Both the bankruptcy court and the district court ruled that the filing of the lis pendens and the subsequent judgment did not give Green Hill a valid lien which Green Hill could enforce. We agree.

Under Virginia law, the filing of a memorandum lis pendens neither creates nor enforces a lien. In re Hart, 24 Bankr. 821 (Bankr. E.D. Va. 1982). Rather, Green Hill's filing of the lis pendens pursuant to Va. Code Ann. § 8.01-268 (1984)2 served merely as "notice of the pendency of the suit to any one interested and a warning that he should examine the proceedings therein to ascertain whether the title to the property was affected or not by such proceedings." Harris v. Lipson, 167 Va. 365, 189 S.E. 349 (1937). See also Bray v. Landergren, 161 Va. 699, 172 S.E. 252, 256-57 (1934). Thus the notice did not create a lien and the effect of the notice is not altered by mention of the injunction obtained by another plaintiff in another suit prohibiting the Kims from transferring their assets.

In the ten days which elapsed after Green Hill obtained a money judgment and prior to the Kims' filing under Chapter 11, it could have docketed its money judgment in state court, thus creating a lien. See Va. Code Ann. § 8.01-458 (1984). Green Hill did not act within that period, and after the Kims' filing, Green Hill was automatically stayed from "any act to create, perfect, or enforce any lien against property of the estate." 11 U.S.C. § 362(a)(4).


There is an additional reason why Green Hill may not prevail. Green Hill obtained a money judgment against the Kims. It seeks only recourse to real estate once owned by the Kims' to satisfy that judgment; it does not seek to litigate title to the real estate. The Virginia Supreme Court has stated that the lis pendens statute is applicable to disputes concerning title to real property, but not to an action to recover a personal judgment. Preston's Drive Inn Restaurant, Inc. v. Convery, 207 Va. 1013, 154 S.E.2d 160, 163 (1967).3 Under this authority the memorandum of lis pendens was ineffective to achieve the objective now claimed.


HALL, Circuit Judge, dissenting:

I agree with the majority's conclusion that Green Hill did not satisfy Virginia state law requirements for the creation of a lien solely by the filing of a memorandum lis pendens. I cannot, however, agree with the majority's view that this Court is powerless to grant Green Hill's request for relief from the automatic stay.

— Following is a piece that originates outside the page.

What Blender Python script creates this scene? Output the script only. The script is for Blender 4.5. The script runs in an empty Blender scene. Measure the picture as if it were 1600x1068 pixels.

While the automatic stay provision of § 362(a)(4) prohibits "any act to create, perfect, or enforce any lien against property of the estate . . .," § 362(b)(3) makes it clear that the filing of a bankruptcy petition does not operate as a stay "of any act to perfect an interest in property to the effect that the trustee's rights and powers are subject to such perfection under § 546(b). . . ."

In addressing this very issue, this Court has recently remarked that the import of § 546(b) is simple:

The intervention of a petition . . . should not cut off an interest holder's opportunity to perfect where the interest holder could have perfected against an entity subsequently acquiring rights in the property if bankruptcy had not intervened.

Md. National Bank v. Mayor & City Council of Baltimore, 723 F.2d 1138, 1141 (4th Cir. 1983) (quoting 4 L. King, M. Cook, R. D'Agostino & K. Klee, Collier on Bankruptcy, § 546.03[2], at 546-8 (15th Ed. 1983)). Clearly, the plain language of § 546(b) speaks of an interest in property, and does not limit its scope merely to liens.

Congress in enacting § 546(b) perceived that the mere intervention of a petition in bankruptcy should not be permitted to defeat what would otherwise be a valid security interest in property. If that interest awaits perfection, and if the generally applicable state law permits that perfection to be good against an intervening purchaser, then the trustee should stand in no better shoes than such an intervening purchaser.

Id. at 1142.

Other courts dealing with this issue have reached similar conclusions. See In re Yobe Elec., Inc., 728 F.2d 207 (3rd Cir. 1984) (filing of mechanic's lien did not violate automatic stay provision of Bankruptcy Code); Matter of Marietta Baptist Tabernacle, Inc., 576 F.2d 1237 (5th Cir. 1978) (architect's lien, not filed until after Chapter 11 petition, related back to time work performed); In re Ridley, 50 B.R. 51 (Bkrtcy. 1987) (automobile lien, once perfected, related back to date of filing of notation).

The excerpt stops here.